Но сначала отыскивание индивидуальных красот произведения и граней, где с ними может слиться индивидуальность каждого исполнителя. Сначала это. Непременно сначала. И потому еще сначала, что только через эту грань можно полюбить произведение и себя, только через нее можно получить ту артистическую радость, без которой нельзя прекрасно играть.
В «Miserere» я с этого начинал (так же, как и в большинстве «Карамазовых»). Но так как большинство исполнителей — молодежь, не обладающая гибкой фантазией, внутренней техникой и вообще художественным опытом, то приходилось заражать и увлекать, больше внушая известные образы, чем вызывая их. Но, конечно, с утонченной бережливостью к тем проблескам индивидуальности, которые эта молодежь уже обнаруживала.

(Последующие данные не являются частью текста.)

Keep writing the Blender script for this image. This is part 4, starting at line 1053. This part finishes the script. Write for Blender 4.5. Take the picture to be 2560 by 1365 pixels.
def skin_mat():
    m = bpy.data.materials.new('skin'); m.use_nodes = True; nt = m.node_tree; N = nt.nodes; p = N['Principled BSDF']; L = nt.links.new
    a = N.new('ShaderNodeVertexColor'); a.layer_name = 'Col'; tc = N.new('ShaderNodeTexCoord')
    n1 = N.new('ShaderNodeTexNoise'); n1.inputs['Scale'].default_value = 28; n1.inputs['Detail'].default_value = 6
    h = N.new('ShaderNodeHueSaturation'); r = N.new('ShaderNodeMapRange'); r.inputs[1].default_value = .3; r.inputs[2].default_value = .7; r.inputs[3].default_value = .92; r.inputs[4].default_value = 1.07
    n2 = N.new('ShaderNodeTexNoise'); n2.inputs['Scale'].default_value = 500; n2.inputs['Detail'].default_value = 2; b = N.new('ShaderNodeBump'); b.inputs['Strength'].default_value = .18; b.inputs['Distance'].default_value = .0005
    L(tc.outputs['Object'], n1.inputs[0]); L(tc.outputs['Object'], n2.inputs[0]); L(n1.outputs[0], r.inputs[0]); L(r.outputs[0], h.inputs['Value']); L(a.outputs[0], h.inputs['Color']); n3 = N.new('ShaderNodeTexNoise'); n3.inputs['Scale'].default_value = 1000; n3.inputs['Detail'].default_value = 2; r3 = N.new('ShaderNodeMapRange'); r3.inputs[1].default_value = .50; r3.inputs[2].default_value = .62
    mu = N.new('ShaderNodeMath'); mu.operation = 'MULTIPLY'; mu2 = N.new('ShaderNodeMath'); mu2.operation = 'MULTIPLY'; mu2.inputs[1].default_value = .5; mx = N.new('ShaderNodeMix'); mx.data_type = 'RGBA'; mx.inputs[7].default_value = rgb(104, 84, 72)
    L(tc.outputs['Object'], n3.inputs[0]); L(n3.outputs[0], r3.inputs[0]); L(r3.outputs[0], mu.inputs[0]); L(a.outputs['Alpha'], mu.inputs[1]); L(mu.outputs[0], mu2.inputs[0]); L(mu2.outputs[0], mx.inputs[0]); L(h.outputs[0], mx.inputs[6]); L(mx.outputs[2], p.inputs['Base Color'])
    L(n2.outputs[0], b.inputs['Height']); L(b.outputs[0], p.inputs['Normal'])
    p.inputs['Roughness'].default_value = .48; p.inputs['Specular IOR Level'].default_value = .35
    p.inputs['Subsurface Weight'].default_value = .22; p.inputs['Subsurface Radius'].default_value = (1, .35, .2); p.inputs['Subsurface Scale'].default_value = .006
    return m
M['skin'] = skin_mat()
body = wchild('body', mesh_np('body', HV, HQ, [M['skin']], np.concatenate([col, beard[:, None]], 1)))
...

Мне помогает чрезвычайная убежденность, с какой я отношусь к этому вопросу. Вряд ли есть что-нибудь в сценическом искусстве, к чему я относился бы с подобной убежденностью.
{67} В Вашей теории это все тоже стоит на первом месте. Но вот в чем мы расходимся. Вы ищете этого всего от первой литературной беседы. Или от нескольких, как это было с «Месяцем в деревне». Я вижу на практике, что этого слишком мало. В особенности, когда речь идет о пьесе для меня новой, в которую я сам еще не вжился, в которой, прочитавши ее два раза, я только почувствовал, не сознал, в чем индивидуальная красота поэта.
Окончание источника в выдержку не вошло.